There's both advantages and disadvantages to this: on the one hand, it's prone to false positives (as you mention), on the other, it catches cases where the test is using an unusually large amount of memory (which could indeed be a test issues).
My go-to rule is that tests should fail if small allocations (which, in the normal course of events, _should_ succeed) fail, but if they have unusual resource requirements (beyond "enough memory for the system to run normally") these should be checked separately when the test starts.
That being said, I definitely think that, by default, an `Err` return should map to a FAILED test result, as not all Err Results are a resource exhaustion issue, and we definitely don't want to mark a test as skipped if there's a real error occurring. If test authors wish to skip a test when an out-of-memory condition occurs, they probably should handle that explicitly. (But I'd not be opposed to helpers to make it easier.)
Yeah, agreed.
There may be value in differentiating errors coming from `?` vs. `assert!`s -- i.e. the discussion in the other thread. It could even be a different error state if that was valuable -- though I think over complicating is not great either.
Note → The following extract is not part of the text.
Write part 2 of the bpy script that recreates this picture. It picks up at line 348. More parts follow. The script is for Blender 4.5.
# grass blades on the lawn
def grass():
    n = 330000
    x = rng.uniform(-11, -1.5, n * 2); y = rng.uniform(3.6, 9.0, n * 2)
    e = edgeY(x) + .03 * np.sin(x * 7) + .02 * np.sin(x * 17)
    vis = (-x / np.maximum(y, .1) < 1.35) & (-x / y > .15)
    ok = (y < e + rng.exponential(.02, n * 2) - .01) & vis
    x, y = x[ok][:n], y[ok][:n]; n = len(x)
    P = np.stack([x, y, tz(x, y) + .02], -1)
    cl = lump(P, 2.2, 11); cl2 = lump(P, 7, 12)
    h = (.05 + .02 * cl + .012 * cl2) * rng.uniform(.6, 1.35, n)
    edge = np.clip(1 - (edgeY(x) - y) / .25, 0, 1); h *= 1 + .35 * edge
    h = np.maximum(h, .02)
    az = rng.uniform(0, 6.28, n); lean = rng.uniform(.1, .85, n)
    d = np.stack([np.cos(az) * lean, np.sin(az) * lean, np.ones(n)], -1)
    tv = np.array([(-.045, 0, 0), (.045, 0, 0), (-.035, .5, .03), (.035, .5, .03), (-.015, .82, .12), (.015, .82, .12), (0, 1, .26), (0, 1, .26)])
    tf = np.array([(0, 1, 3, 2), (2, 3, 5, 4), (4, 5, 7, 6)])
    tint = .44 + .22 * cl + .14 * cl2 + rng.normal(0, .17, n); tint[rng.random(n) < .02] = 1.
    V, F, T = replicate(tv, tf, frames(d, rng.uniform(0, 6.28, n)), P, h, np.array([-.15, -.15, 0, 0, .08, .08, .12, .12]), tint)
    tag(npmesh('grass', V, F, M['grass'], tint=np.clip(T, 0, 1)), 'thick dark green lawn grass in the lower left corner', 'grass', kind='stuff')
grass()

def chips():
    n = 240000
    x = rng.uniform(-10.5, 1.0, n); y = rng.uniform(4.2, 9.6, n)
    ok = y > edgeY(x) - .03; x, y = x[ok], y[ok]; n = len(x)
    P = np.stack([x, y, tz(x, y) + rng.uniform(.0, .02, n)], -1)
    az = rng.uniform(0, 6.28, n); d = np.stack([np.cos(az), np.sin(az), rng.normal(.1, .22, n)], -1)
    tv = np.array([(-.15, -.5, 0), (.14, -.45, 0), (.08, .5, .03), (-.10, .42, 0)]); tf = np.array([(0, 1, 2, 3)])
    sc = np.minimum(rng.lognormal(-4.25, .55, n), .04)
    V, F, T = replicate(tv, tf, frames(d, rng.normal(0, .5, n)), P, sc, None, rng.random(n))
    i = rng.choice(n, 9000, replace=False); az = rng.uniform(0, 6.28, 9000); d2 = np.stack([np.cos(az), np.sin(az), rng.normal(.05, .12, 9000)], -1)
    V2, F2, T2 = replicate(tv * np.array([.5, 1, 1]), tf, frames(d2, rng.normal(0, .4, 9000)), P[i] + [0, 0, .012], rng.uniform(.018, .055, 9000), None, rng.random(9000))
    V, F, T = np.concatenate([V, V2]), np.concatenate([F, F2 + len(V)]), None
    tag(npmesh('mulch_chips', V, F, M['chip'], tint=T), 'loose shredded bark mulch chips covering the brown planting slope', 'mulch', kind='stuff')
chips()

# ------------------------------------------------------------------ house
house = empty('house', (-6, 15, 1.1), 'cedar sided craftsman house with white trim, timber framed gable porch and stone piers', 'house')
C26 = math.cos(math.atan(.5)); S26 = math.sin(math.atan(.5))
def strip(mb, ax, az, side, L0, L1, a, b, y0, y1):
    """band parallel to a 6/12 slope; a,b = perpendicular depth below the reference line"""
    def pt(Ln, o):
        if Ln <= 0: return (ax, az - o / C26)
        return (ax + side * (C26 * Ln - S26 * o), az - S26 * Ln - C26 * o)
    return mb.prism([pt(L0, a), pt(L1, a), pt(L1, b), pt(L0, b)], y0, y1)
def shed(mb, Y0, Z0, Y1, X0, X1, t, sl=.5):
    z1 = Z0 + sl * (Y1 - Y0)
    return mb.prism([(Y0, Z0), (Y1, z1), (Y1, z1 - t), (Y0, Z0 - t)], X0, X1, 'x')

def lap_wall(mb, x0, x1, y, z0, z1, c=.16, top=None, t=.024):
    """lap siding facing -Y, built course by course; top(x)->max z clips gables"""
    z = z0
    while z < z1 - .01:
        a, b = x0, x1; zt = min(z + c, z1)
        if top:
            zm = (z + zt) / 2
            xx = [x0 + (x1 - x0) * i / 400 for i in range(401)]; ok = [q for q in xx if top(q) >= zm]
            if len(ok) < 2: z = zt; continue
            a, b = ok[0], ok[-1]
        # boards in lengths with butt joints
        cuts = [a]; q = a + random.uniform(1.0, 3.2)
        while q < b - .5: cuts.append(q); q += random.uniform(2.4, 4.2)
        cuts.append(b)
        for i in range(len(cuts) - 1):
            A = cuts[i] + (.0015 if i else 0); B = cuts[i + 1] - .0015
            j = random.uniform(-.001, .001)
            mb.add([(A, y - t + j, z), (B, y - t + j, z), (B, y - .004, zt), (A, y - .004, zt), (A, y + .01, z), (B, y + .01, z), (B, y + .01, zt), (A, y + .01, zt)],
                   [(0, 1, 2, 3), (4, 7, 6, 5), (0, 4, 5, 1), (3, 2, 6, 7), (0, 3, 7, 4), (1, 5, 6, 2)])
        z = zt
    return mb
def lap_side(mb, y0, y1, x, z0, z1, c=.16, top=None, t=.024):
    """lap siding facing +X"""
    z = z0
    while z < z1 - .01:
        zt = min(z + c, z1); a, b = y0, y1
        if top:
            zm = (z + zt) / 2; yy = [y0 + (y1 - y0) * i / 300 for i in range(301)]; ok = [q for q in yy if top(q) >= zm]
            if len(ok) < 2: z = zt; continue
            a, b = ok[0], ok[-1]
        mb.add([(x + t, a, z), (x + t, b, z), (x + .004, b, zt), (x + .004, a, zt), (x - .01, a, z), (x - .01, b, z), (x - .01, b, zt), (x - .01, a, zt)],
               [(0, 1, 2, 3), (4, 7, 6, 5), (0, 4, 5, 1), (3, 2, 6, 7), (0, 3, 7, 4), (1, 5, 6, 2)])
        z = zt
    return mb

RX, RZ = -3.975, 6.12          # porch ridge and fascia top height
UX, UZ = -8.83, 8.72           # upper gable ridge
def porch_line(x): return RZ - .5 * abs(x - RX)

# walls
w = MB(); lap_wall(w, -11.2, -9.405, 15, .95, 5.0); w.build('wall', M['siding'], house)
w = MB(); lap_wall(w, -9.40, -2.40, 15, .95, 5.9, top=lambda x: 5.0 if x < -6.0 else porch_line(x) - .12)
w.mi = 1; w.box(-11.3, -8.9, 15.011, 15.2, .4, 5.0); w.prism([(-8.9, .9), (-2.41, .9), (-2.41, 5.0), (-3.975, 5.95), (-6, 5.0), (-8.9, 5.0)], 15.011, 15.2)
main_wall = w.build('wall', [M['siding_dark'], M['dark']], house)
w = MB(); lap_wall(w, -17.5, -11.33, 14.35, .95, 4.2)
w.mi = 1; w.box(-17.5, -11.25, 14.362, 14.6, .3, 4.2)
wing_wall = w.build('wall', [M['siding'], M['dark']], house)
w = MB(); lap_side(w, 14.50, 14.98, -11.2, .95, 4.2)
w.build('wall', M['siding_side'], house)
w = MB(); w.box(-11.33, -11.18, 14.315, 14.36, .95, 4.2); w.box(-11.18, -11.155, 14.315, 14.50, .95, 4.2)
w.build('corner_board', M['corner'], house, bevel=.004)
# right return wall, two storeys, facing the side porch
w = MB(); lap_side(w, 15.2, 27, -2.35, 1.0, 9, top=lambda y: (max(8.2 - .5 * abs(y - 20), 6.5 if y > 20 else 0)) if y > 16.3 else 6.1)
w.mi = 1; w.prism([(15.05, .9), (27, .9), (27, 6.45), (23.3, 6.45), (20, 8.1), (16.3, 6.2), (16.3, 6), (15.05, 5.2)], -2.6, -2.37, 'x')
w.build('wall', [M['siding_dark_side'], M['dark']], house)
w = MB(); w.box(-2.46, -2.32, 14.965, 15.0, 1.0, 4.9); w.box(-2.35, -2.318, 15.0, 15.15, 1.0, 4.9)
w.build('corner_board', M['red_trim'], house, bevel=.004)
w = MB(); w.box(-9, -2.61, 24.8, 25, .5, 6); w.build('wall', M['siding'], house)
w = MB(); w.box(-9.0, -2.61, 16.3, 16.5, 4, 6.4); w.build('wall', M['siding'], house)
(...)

By the way, before I forget to write this down: I talked to Alice about this back when this discussion happened and she suggested having a `Result` that carries extra information -- the location. I was worried about the added cost of doing that in all cases (i.e. for every `Result` in the kernel), so I suggested doing that but opt-in, i.e. with a Kconfig option that would be in e.g. the debug menu. Then people could typically run their debug kernels and things like KUnit with it enabled, but production kernels without it. Then later on, if it proves useful for other things, we could try to figure out ways to do it without too much cost.